The intent of this project was to
- Get more experience in UE5
- Experiment with Landscapes
- Do something cool
The Stormlight Archive is a high fantasy series. The primary setting of the first book is a barren landscape of crevasses and plateaus
I wanted to find a way to mimic this landscape. It would be my first foray into generating an open world, and I hoped to utilize the new Unreal Engine features: Nanite and World Partition.
The first thing I looked into was heightmaps. Unreal has a nifty feature for generating landscapes from 16 bit grayscale images.
I figured this would be a good starting point for generating a landscape. Next on the list was actually generating the Heightmap.
After searching for some inspiration, I finally remembered Voronoi Diagrams from my computational geometry class.
With enough tweaking, this would work nicely for the procedural aspect I was looking for. I didn't feel like programming my own Voronoi library, so I looked for one. [This one] claimed to be faster than many others, (and was the first c++ one to show on google) so I decided to use it.
After downloading it and running the boilerplate, I had to find a graphics library that would let me draw the voronoi diagram in a way that mimicked a Heightmap. I downloaded SDL first, and got a working image out of it!
Unfortunately for me, SDL turned out to be a little too low level for what I was looking for. Outputting an image required an additional library, increasing line thickness required a different library, etc. I looked for a simpler, but more feature rich graphics library to replace it.
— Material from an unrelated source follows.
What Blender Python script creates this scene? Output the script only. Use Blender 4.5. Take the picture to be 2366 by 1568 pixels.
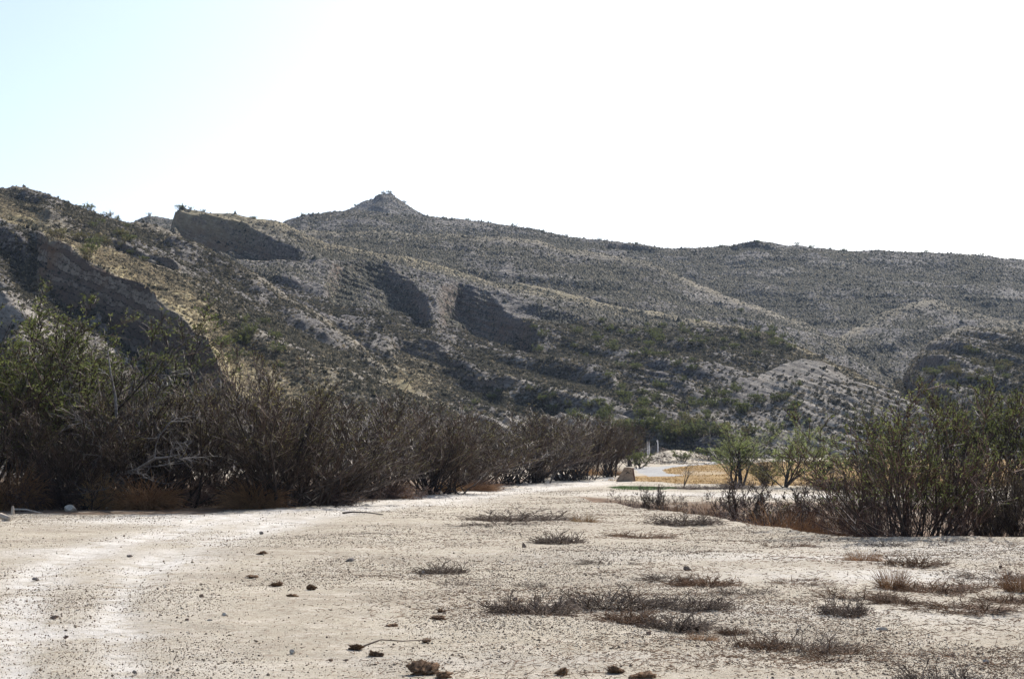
import bpy, math, random
import numpy as np
from mathutils import Vector

# ------------------------------------------------------------------ camera, sky, sun, exposure
scene = bpy.context.scene
for o in list(bpy.data.objects):
    bpy.data.objects.remove(o)
COL = scene.collection
PW, PH, FPX = 2366.0, 1568.0, 3750.0          # measuring frame of the photograph, focal length in its pixels
EYE = 1.7
PITCH = math.atan(266.0 / FPX)                # the horizon lies below the middle of the picture
SUN_AZ, SUN_EL = math.radians(28), math.radians(38)
SUN_E, SKY_E, EXPO = 3.9, 0.106, 0.92

cam_d = bpy.data.cameras.new("camera")
cam_d.sensor_width = 36.0
cam_d.lens = 36.0 * FPX / PW
cam_d.clip_start, cam_d.clip_end = 0.1, 6000.0
cam = bpy.data.objects.new("camera", cam_d)
COL.objects.link(cam)
cam.location = (0, 0, EYE)
cam.rotation_euler = (math.pi / 2 + PITCH, 0, 0)
scene.camera = cam

world = bpy.data.worlds.new("World")
scene.world = world
world.use_nodes = True
wn = world.node_tree
sky = wn.nodes.new("ShaderNodeTexSky")
sky.sky_type = 'NISHITA'
sky.sun_disc = False
sky.sun_elevation = SUN_EL
sky.sun_rotation = SUN_AZ
sky.altitude = 600
sky.air_density, sky.dust_density, sky.ozone_density = 0.85, 2.8, 1.0
wn.links.new(sky.outputs[0], wn.nodes["Background"].inputs[0])
wn.nodes["Background"].inputs[1].default_value = SKY_E

sd = bpy.data.lights.new("sun", 'SUN')
sd.energy, sd.angle, sd.color = SUN_E, math.radians(0.5), (1.0, 0.96, 0.90)
so = bpy.data.objects.new("sun", sd)
COL.objects.link(so)
sv = Vector((math.sin(SUN_AZ) * math.cos(SUN_EL), math.cos(SUN_AZ) * math.cos(SUN_EL), math.sin(SUN_EL)))
so.rotation_euler = sv.to_track_quat('Z', 'Y').to_euler()

vs = scene.view_settings
vs.view_transform, vs.look = 'Standard', 'None'
vs.exposure, vs.gamma, vs.use_curve_mapping = EXPO, 1.0, False
scene.cycles.max_bounces = 5
scene.cycles.transparent_max_bounces = 4

rng = np.random.default_rng(11)

# ------------------------------------------------------------------ small maths
CP, SP = math.cos(PITCH), math.sin(PITCH)


def ray(X, Y):
    u, v = (np.asarray(X, float) - PW / 2) / FPX, (PH / 2 - np.asarray(Y, float)) / FPX
    return u, CP - v * SP, SP + v * CP


def to_az(X, Y):
    dx, dy, dz = ray(X, Y)
    return np.arctan2(dx, dy), dz / np.hypot(dx, dy)


def to_px(x, y, z):
    dz = z - EYE
    yc = y * CP + dz * SP
    zc = -y * SP + dz * CP
    yc = np.maximum(yc, 0.01)
    return PW / 2 + FPX * x / yc, PH / 2 - FPX * zc / yc


def sstep(a, b, x):
    t = np.clip((x - a) / (b - a), 0, 1)
    return t * t * (3 - 2 * t)


def _h(ix, iy, seed):
    n = (ix.astype(np.int64) * 374761393 + iy.astype(np.int64) * 668265263 + seed * 974634777) & 0xFFFFFFFF
    n = ((n ^ (n >> 13)) * 1274126177) & 0xFFFFFFFF
    return ((n ^ (n >> 16)) & 0xFFFF) / 65535.0


def vnoise(x, y, seed=0):
    ix, iy = np.floor(x), np.floor(y)
    fx, fy = x - ix, y - iy
    ux, uy = fx * fx * (3 - 2 * fx), fy * fy * (3 - 2 * fy)
    a, b = _h(ix, iy, seed), _h(ix + 1, iy, seed)
    c, d = _h(ix, iy + 1, seed), _h(ix + 1, iy + 1, seed)
    return (a + (b - a) * ux + (c - a) * uy + (a - b - c + d) * ux * uy) * 2 - 1


def fbm(x, y, seed=0, octv=4):
    s, a = 0, 1.0
    for k in range(octv):
        s = s + a * vnoise(x * 2 ** k + 17.3 * k, y * 2 ** k - 9.1 * k, seed + k)
        a *= 0.5
    return s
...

I tried Cairo, and then SFML. SFML turned out to be easier to simply replace the SDL functions in the existing code.
Initial imports from the Voronoi Diagram had some jagged artifacts. This was to be expected, especially when compared directly to the real heightmaps.
What the real heightmaps have is a gradient, even on a harsh edge. One way to solve this problem is to supersample, AKA generate the image in a high resolution, and then lower the resolution. I may try this later, but for now, I simply generate a gradient line.
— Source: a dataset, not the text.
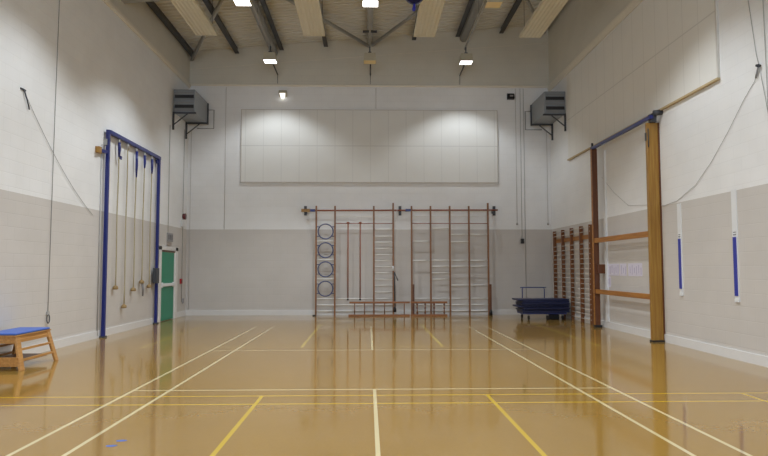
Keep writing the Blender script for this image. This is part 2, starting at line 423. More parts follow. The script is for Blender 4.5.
# ------------------------------------------------------------------ high-bay lights
LAMP_Z = 8.05
LAMP_W = 420
rows = {'left': -3.08, 'centre': .06, 'right': 3.11}
Ys = [20.25, 15.75 - .05, 11.2, 6.7, 2.2]  # last three of each row are out of view, added to light the hall
where = ['nearest the back wall', 'second from the back wall', 'third from the back wall', 'fourth from the back wall', 'farthest from the back wall']
unlit = {('centre', 0), ('right', 1)}
for rn, x in rows.items():
    for i, yy in enumerate(Ys):
        off = (rn, i) in unlit
        r = thing('high_bay_light', (x, yy, LAMP_Z), '%s square high-bay light in the %s row, %s' % ('unlit cream' if off else 'glowing white', rn, where[i]), 'light', 'high-bay lights')
        hw = .198; h = .25; z = LAMP_Z
        # open-bottomed tapering housing
        m = MB()
        o4 = [(-hw, -hw), (hw, -hw), (hw, hw), (-hw, hw)]; t4 = [(a * .86, b * .86) for a, b in o4]
        vs = [(x + a, yy + b, z) for a, b in o4] + [(x + a, yy + b, z + h) for a, b in t4] + [(x + a * .93, yy + b * .93, z) for a, b in o4] + [(x + a * .93, yy + b * .93, z + .02) for a, b in o4]
        fs = [(i_, (i_ + 1) % 4, (i_ + 1) % 4 + 4, i_ + 4) for i_ in range(4)] + [(4, 5, 6, 7)]
        fs += [(i_, i_ + 8, (i_ + 1) % 4 + 8, (i_ + 1) % 4) for i_ in range(4)] + [(i_ + 8, i_ + 12, (i_ + 1) % 4 + 12, (i_ + 1) % 4 + 8) for i_ in range(4)]
        m.add(vs, fs); m.build('housing', M_cream, r)
        q = hw * .93
        MB().box(x - q, x + q, yy - q, yy + q, z + .004, z + .012).build('lens', M_off if off else M_lit, r)
        m = MB(); m.box(x - .05, x + .05, yy - .05, yy + .05, z + h, z + h + .07); m.tube([(x, yy, z + h), (x, yy, z + .5)], .02, 8)
        m.build('mounting', M_steel, r)
        if not off:
            ld = bpy.data.lights.new('lamp_light', 'SPOT'); ld.energy = LAMP_W * (.47 if i == 0 else 1.35 if i < 3 else .85); ld.shadow_soft_size = .08
            ld.color = (.89, .955, 1); ld.spot_size = math.radians(116); ld.spot_blend = .45
            lo = bpy.data.objects.new('lamp_light', ld); COL.objects.link(lo); lo.parent = r; lo.location = (0, 0, -.16)
    # trunking the lights hang from
    tx = x + .1 if rn == 'left' else x
    r = thing('lighting_trunking', (x, 9, 8.58), 'thin grey trunking the %s row of lights hangs from' % rn, 'trunking', 'lighting trunking')
    MB().box(x - .022, x + .022, 0, 20.5, 8.56, 8.60).build('channel', M_lsteel, r)
    MB().tube([(x + .02, 20.5, 8.14), (x + .02, 21.77, 8.10)], .022, 8).tube([(x + .02, 21.77, 8.12), (x + .02, 21.80, 7.79)], .008, 6).build('feed_conduit', M_steel, r)
    m = MB()
    for yy in (1, 5, 9.2, 13.4, 17.8): MB().tube([(x, yy, 8.59), (x, yy, zc(x) - .0)], .006, 6).build('hanging_wire', M_steel, r)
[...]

This smoothed out the edges a great deal. However, I'm not sure how much smoothing is possible. One limitation of SFML is that it doesn't support grayscale 16 bit output. It's just drawing on an RGB scale. Therefore, it is only an 8 bit scale. That's 65,536 states reduced to 256, an over 99% loss.
Actually, just figuring this out while writing this, but I suppose I can make the image in Red/Green Scale, and then convert that to 16 bit Grayscale. This might require an OpenGL fragment shader of some kind. That'll be a nice project.
Regardless, I'll work with what I have for now.
The next thing I added was some variance to the heights of the plateaus, to reduce the uniformity of the terrain. Relatively simple, just fill each cell with a random value.